Somewhere along the crest of the Sierra Nevada Mountains, one remaining emergency flasher blinks out from a run-down ex-LAX airport shuttle van. The shuttle, with its transmission frozen and only allowing the bus to move in reverse, leans on the uneven shoulder of a blind curve, 5,800 feet above sea level. Its inhabitants, The Bangkok Five, now five months into a self-booked, semi-disastrous MySpace tour, sleep in makeshift beds that make Chino prison cots seem like the Four Seasons Hotel.

From their one functioning cell phone, they call 911. The Highway Patrol arrives. Instead of trying to save the band from the imposing doom of barreling logging trucks, they pull them out into the freezing cold and make them unload their equipment onto the shoulder of the highway in an obvious search for contraband. The search for “your hidden drugs, guns, knives, speed,” as the patrolman suggests, turns up nothing. But the story of The Bangkok Five did not begin there.

It begins in 2004, Los Angeles, California, and like most great bands, a few different players came and went before the right formula was hit upon. Frost (vocals), Sweeney (lead guitar), Coatez (bass), Blanco (drums) and Bobby S. (guitar) have developed into a band that performs with a fury not seen in a long time.

Equally at home playing in Silverlake, a benefit at a loft downtown, or a private affair for some organized crime figures daughter’s graduation party, the band cut its teeth in the back alleys of the Los Angeles underground. Between the junkies, dumpsters, Aston Martins, hookers, pimps, Lindsay Lohans and Latino street gangs, the band has not only seen it all, they have truly lived it all. “This record reflects the treachery, deceit, manipulation, loss of love and identity that surrounds us everyday in Los Angeles,” states bassist Coatez.

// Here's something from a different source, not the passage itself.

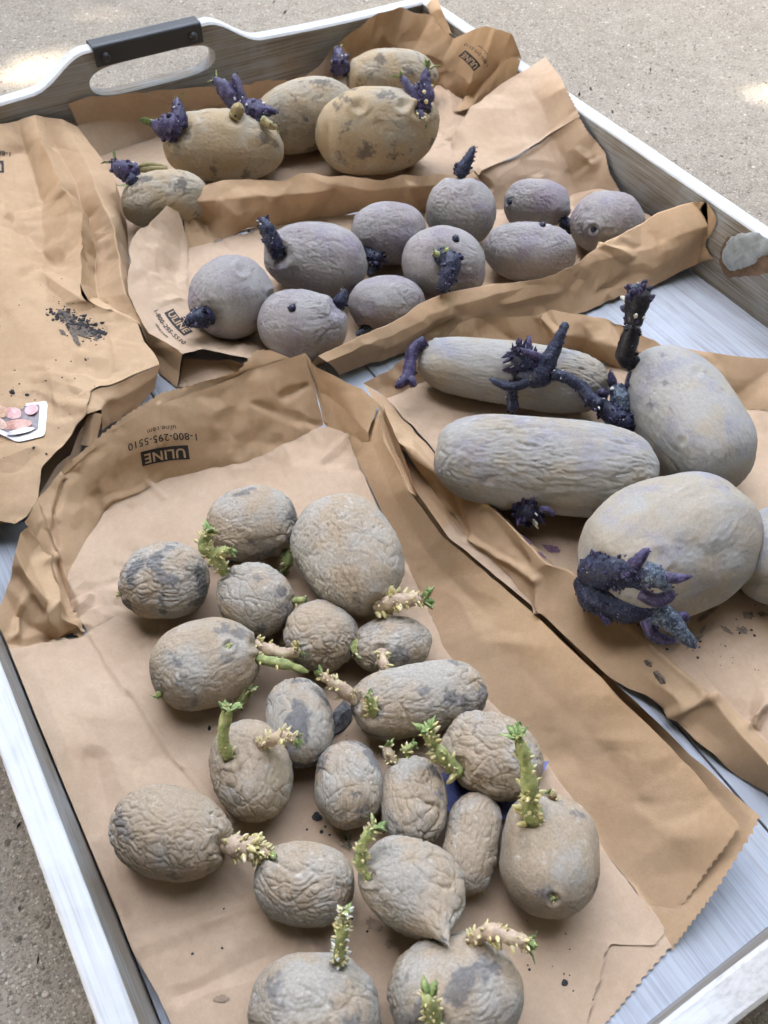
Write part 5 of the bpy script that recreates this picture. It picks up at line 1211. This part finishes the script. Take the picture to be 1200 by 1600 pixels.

The band's talent has been recognized and awarded, not with gold-plated plastic trophies, but with tours and opening slots from the likes of Peaches, Hot Hot Heat, The Cult, The Stooges, The Bronx, Buckcherry, (International) Noise Conspiracy and Papa Roach, to name a few. The music they’ve created has continually hit home with the hipsters, and the title track for the new record was chosen as the lead song on college/tastemaker’s Planetary Group’s “Stranded In Stereo” (Volume 8) collection. That past series alumni boasts Wolfmother, Interpol, Bloc Party and Baby Shambles to name-drop a few.

They are the real deal. No industry groomed darlings, no concept of a record label, no hijacking of someone else's vision. "We are not cut from anyone else's clothes," declares Frost, "we have our influences, but our sound comes from our scars and all that we lost to get here, where-ever that is." A juggernaut live, with the band's talent palpable: Frost has the chops of rock's greatest front men to back up his swagger. Whether he's driving The Bangkok Five's wickedly talented four piece, or demanding an audience to surrender to the groove, he is in command.

The Bangkok Five is a band that has lost, but has never quit. They are a band that has broken down, but never folded up. They stand for every kid with a dream who picks up a guitar, or sings into a hairbrush, and for every person who has waited for just one band to uphold the covenant that great rock 'n roll has always extended...

This is The Bangkok Five, and the story does not end here.